The National System Operator (Pvt) Ltd has submitted a revised electricity cost estimate to the Public Utilities Commission of Sri Lanka (PUCSL), opening the door for a fresh increase in power tariffs for the second quarter of 2026.
The NSO — one of the state-owned successor companies created out of the Ceylon Electricity Board’s restructuring — said the revised estimate reflects the recent fuel price increase. CPC raised petrol, diesel and kerosene prices earlier this month after global crude markets stayed elevated through the Iran-Hormuz crisis, pushing thermal generation costs higher.
The filing is the second cost revision NSO has submitted for Q2. In early April it had already asked PUCSL for a further 15% Q2 hike on top of the roughly 10% increase that took effect on April 1. That earlier resubmission cited revised dispatch and fuel prices and would have brought the cumulative Q2 increase to about 25% if approved in full.

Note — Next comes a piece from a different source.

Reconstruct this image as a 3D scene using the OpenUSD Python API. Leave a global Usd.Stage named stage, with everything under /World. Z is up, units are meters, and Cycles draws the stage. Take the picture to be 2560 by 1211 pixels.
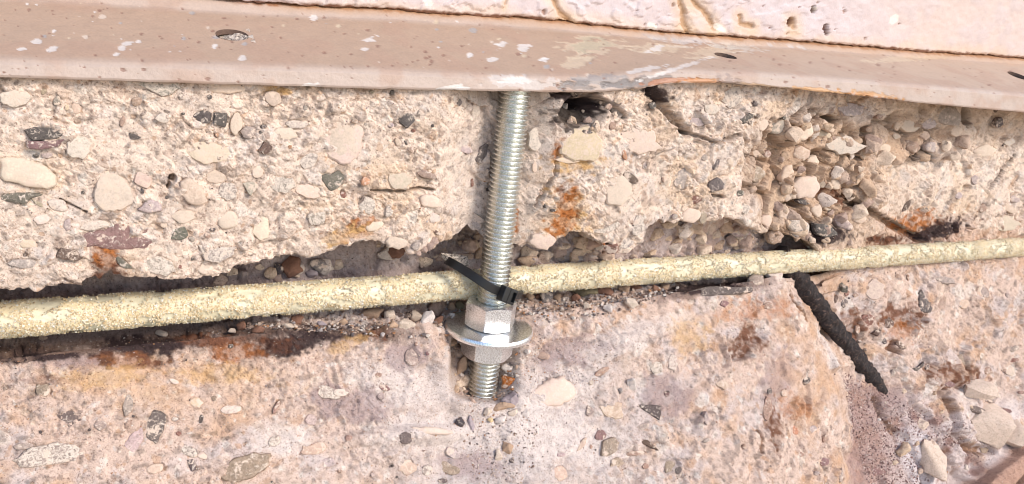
import math, random
import numpy as np, trimesh, manifold3d as m3
from scipy.spatial import cKDTree, ConvexHull
import usdkit
from meshkit import noise, fbm
from pxr import Usd, UsdGeom, UsdLux, UsdShade, Gf, Sdf, Vt

stage = Usd.Stage.CreateInMemory()
UsdGeom.SetStageUpAxis(stage, UsdGeom.Tokens.z)
UsdGeom.SetStageMetersPerUnit(stage, 1.0)
UsdGeom.Xform.Define(stage, '/World')
rng = np.random.default_rng(7)
random.seed(7)

# ------------------------------------------------------------------ camera, sky, sun
W, H, HFOV = 2560, 1211, 65.0
FPX = W / 2 / math.tan(math.radians(HFOV / 2))
CAM = np.array([-0.18723, -0.34445, 0.16639])
YAW, PITCH, ROLL = [math.radians(a) for a in (29.522, 16.396, 6.567)]
FW = np.array([math.sin(YAW) * math.cos(PITCH), math.cos(YAW) * math.cos(PITCH), -math.sin(PITCH)])
_r = np.cross(FW, [0, 0, 1]); _r /= np.linalg.norm(_r); _u = np.cross(_r, FW)
RT = math.cos(ROLL) * _r + math.sin(ROLL) * _u
UP = -math.sin(ROLL) * _r + math.cos(ROLL) * _u
EXPOSURE = 1.10
SUN_TO = np.array([0.40, -0.76, 0.62]); SUN_TO /= np.linalg.norm(SUN_TO)
SUN_EL, SUN_ROT = math.asin(SUN_TO[2]), math.atan2(SUN_TO[0], SUN_TO[1])

cam = UsdGeom.Camera.Define(stage, '/World/camera')
m = Gf.Matrix4d(*[float(x) for row in (list(RT) + [0], list(UP) + [0], list(-FW) + [0], list(CAM) + [1]) for x in row])
cam.AddTransformOp().Set(m)
cam.CreateHorizontalApertureAttr(36.0); cam.CreateVerticalApertureAttr(36.0 * H / W)
cam.CreateFocalLengthAttr(18.0 / math.tan(math.radians(HFOV / 2)))
cam.CreateClippingRangeAttr(Gf.Vec2f(0.01, 1000))
cam.CreateExposureAttr(EXPOSURE)

sky_mat = usdkit.material(stage, '/World/Looks/sky_light', {
    'sky': ('sky_texture', {'sky_type': 'single_scattering', 'sun_disc': False, 'sun_elevation': SUN_EL, 'sun_rotation': SUN_ROT}),
    'bg': ('background_shader', {'strength': 0.115})}, [('sky.color', 'bg.color')], surface='bg.background')
dome = UsdLux.DomeLight.Define(stage, '/World/sky')
UsdShade.MaterialBindingAPI.Apply(dome.GetPrim()).Bind(sky_mat)
dome.GetPrim().SetCustomDataByKey('kind', 'structure')
sun = UsdLux.DistantLight.Define(stage, '/World/sun')
sun.CreateNormalizeAttr(True); sun.CreateIntensityAttr(0.4); sun.CreateAngleAttr(18.0); sun.CreateColorAttr(Gf.Vec3f(1.0, 0.925, 0.825))
zz = Gf.Vec3d(*map(float, SUN_TO)); xx = Gf.Cross(Gf.Vec3d(0, 0, 1), zz).GetNormalized(); yy = Gf.Cross(zz, xx)
sun.AddTransformOp().Set(Gf.Matrix4d(*xx, 0, *yy, 0, *zz, 0, 0, 0, 0, 1))

# ------------------------------------------------------------------ helpers
def proj(P):
    d = np.asarray(P, float) - CAM
    z = d @ FW
    return W / 2 + FPX * (d @ RT) / z, H / 2 - FPX * (d @ UP) / z, z
def ray(u, v):
    u, v = np.asarray(u, float), np.asarray(v, float)
    return FW + ((u - W / 2) / FPX)[..., None] * RT - ((v - H / 2) / FPX)[..., None] * UP
def at_y(u, v, y):
    """the point of the photograph's line of sight (u, v) on the upright plane y"""
    d = ray(u, v); t = (np.asarray(y) - CAM[1]) / d[..., 1]
    return CAM + t[..., None] * d
def lin(c, k=0.75):
    c = np.asarray(c, float) / 255
    return np.where(c <= .04045, c / 12.92, ((c + .055) / 1.055) ** 2.4) * k
def sstep(a, b, x):
    t = np.clip((x - a) / (b - a), 0, 1); return t * t * (3 - 2 * t)
TILES = dict(A=(0, 0), B=(830, 0), C=(1660, 0), D=(0, 390), E=(830, 390), F=(1660, 390), G=(0, 785), H=(830, 785), I=(1660, 785))
SC = 900 / 2558
def px(tile, pts):
    return np.asarray(pts, float).reshape(-1, 2) * SC + TILES[tile]

names = {}
def path(name, parent='/World'):
    key = parent + '/' + name
    n = names.get(key, 0); names[key] = n + 1
    return key if n == 0 else f'{key}_{n:03d}'
def meta(prim, label=None, category=None, group=None, kind=None):
    for k, v in (('label', label), ('category', category), ('group', group), ('kind', kind)):
        if v: prim.SetCustomDataByKey(k, v)
    return prim
def obj(name, mesh, mat, parent='/World', smooth=False, tint=None, **kw):
    p = path(name, str(parent))
    g = usdkit.mesh(stage, p, mesh, mat, smooth=smooth)
    if tint is not None:
        tint = np.asarray(tint, np.float32)
        n = len(g.GetPointsAttr().Get())
        if tint.ndim == 1: tint = np.tile(tint, (n, 1))
        pv = UsdGeom.PrimvarsAPI(g).CreatePrimvar('tint', Sdf.ValueTypeNames.Color3fArray, 'vertex')
        pv.Set(Vt.Vec3fArray.FromNumpy(tint))
    meta(g.GetPrim(), **kw)
    return p
def thing(name, **kw):
    p = path(name); meta(UsdGeom.Xform.Define(stage, p).GetPrim(), **kw); return p

# ------------------------------------------------------------------ materials
def L(n): return '/World/Looks/' + n
def tinted(name, rough=0.9, mott=0.25, s1=260, s2=1400, bump=0.0004, dust=None, dust_lo=.5, dust_hi=.6, dust_scale=900, spec=0.3, bscale=1500, flecks=False):
    n = {'t': ('attribute', {'attribute': 'tint'}), 'geo': ('geometry', {}),
         'n1': ('noise_texture', {'scale': s1, 'detail': 5.0, 'roughness': .65}),
         'n2': ('noise_texture', {'scale': s2, 'detail': 3.0, 'roughness': .6}),
         'r1': ('rgb_ramp', {'ramp': [(.25, (1 - mott,) * 3), (.5, (1, 1, 1)), (.75, (1 + mott * .6, 1 + mott * .55, 1 + mott * .5))]}),
         'r2': ('rgb_ramp', {'ramp': [(.3, (1 - mott,) * 3), (.55, (1, 1, 1)), (.8, (1 + mott * .5,) * 3)]}),
         'm1': ('mix', {'mix_type': 'multiply', 'fac': 1.0}), 'm2': ('mix', {'mix_type': 'multiply', 'fac': 1.0}),
         'b': ('bump', {'strength': 0.7, 'distance': bump}), 'nb': ('noise_texture', {'scale': bscale, 'detail': 4.0, 'roughness': .7}),
         'p': ('principled_bsdf', {'roughness': rough, 'specular_ior_level': spec})}
    l = [('geo.position', 'n1.vector'), ('geo.position', 'n2.vector'), ('geo.position', 'nb.vector'), ('n1.fac', 'r1.fac'), ('n2.fac', 'r2.fac'),
         ('t.color', 'm1.color1'), ('r1.color', 'm1.color2'), ('m1.color', 'm2.color1'), ('r2.color', 'm2.color2'),
         ('nb.fac', 'b.height'), ('b.normal', 'p.normal')]
    out = 'm2.color'
    if dust is not None:
        n['nd'] = ('noise_texture', {'scale': dust_scale, 'detail': 4.0, 'roughness': .7, 'distortion': 1.2})
        n['rd'] = ('rgb_ramp', {'ramp': [(dust_lo, (0, 0, 0)), (dust_hi, (1, 1, 1))]})
        n['md'] = ('mix', {'mix_type': 'mix', 'color2': tuple(dust)})
        l += [('geo.position', 'nd.vector'), ('nd.fac', 'rd.fac'), ('rd.color', 'md.fac'), (out, 'md.color1')]
        out = 'md.color'
    if flecks:
        n['nf'] = ('noise_texture', {'scale': 1150, 'detail': 2.0, 'roughness': .6}); n['rf'] = ('rgb_ramp', {'ramp': [(.59, (1, 1, 1)), (.70, (.34, .28, .25))]})
        n['ng'] = ('noise_texture', {'scale': 170, 'detail': 5.0, 'roughness': .75, 'distortion': .8}); n['rg'] = ('rgb_ramp', {'ramp': [(.487, (1, 1, 1)), (.498, (.55, .47, .43)), (.502, (.55, .47, .43)), (.513, (1, 1, 1))]})
        n['nh'] = ('noise_texture', {'scale': 60, 'detail': 3.0}); n['rh'] = ('rgb_ramp', {'ramp': [(.48, (0, 0, 0)), (.6, (1, 1, 1))]})
        n['mf'] = ('mix', {'mix_type': 'multiply', 'fac': .8}); n['mg'] = ('mix', {'mix_type': 'multiply'})
        l += [('geo.position', 'nf.vector'), ('geo.position', 'ng.vector'), ('geo.position', 'nh.vector'), ('nf.fac', 'rf.fac'), ('ng.fac', 'rg.fac'), ('nh.fac', 'rh.fac'),
              (out, 'mf.color1'), ('rf.color', 'mf.color2'), ('mf.color', 'mg.color1'), ('rg.color', 'mg.color2'), ('rh.color', 'mg.fac')]
        out = 'mg.color'
    if dust is not None and name != 'rusty_rebar':
        n['ne'] = ('noise_texture', {'scale': 165, 'detail': 6.0, 'roughness': .72}); n['re'] = ('rgb_ramp', {'ramp': [(.565, (0, 0, 0)), (.60, (.88, .88, .88))]})
        n['me'] = ('mix', {'mix_type': 'mix', 'color2': tuple(lin((228, 205, 186)))})
        l += [('geo.position', 'ne.vector'), ('ne.fac', 're.fac'), ('re.color', 'me.fac'), (out, 'me.color1')]; out = 'me.color'
    l.append((out, 'p.base_color'))
    return usdkit.material(stage, L(name), n, l, surface='p.BSDF')
CREAM_DUST = lin((232, 214, 198))
M_conc = tinted('broken_concrete', .95, .22, 300, 1700, .0005, spec=.2, flecks=True)
M_stone = tinted('dusty_stone', .75, .35, 350, 1500, .0003, dust=CREAM_DUST, dust_lo=.55, dust_hi=.70, dust_scale=430)
M_speck = tinted('speckled_stone', .8, .4, 400, 1500, .0004, dust=lin((228, 211, 195)), dust_lo=.40, dust_hi=.56, dust_scale=620)
M_smooth = tinted('smooth_pebble', .85, .16, 160, 1300, .0002, dust=lin((226, 203, 182)), dust_lo=.48, dust_hi=.62, dust_scale=420)
M_paint = tinted('weathered_paint', .55, .07, 120, 900, .00025, spec=.4, bscale=900)
M_chip = tinted('rubble', .9, .25, 500, 1800, .0004)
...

The latest filing has not yet been published, and Ada Derana did not provide a percentage figure. PUCSL must independently assess the cost forecast before deciding whether to authorise a tariff change.
The system operator’s repeated revisions reflect the fuel-pricing pass-through pressure that the new automatic adjustment mechanism is designed to absorb. They also come against the backdrop of reduced hydropower output at Castlereigh and Maussakelle reservoirs, which deepen reliance on costlier thermal plants.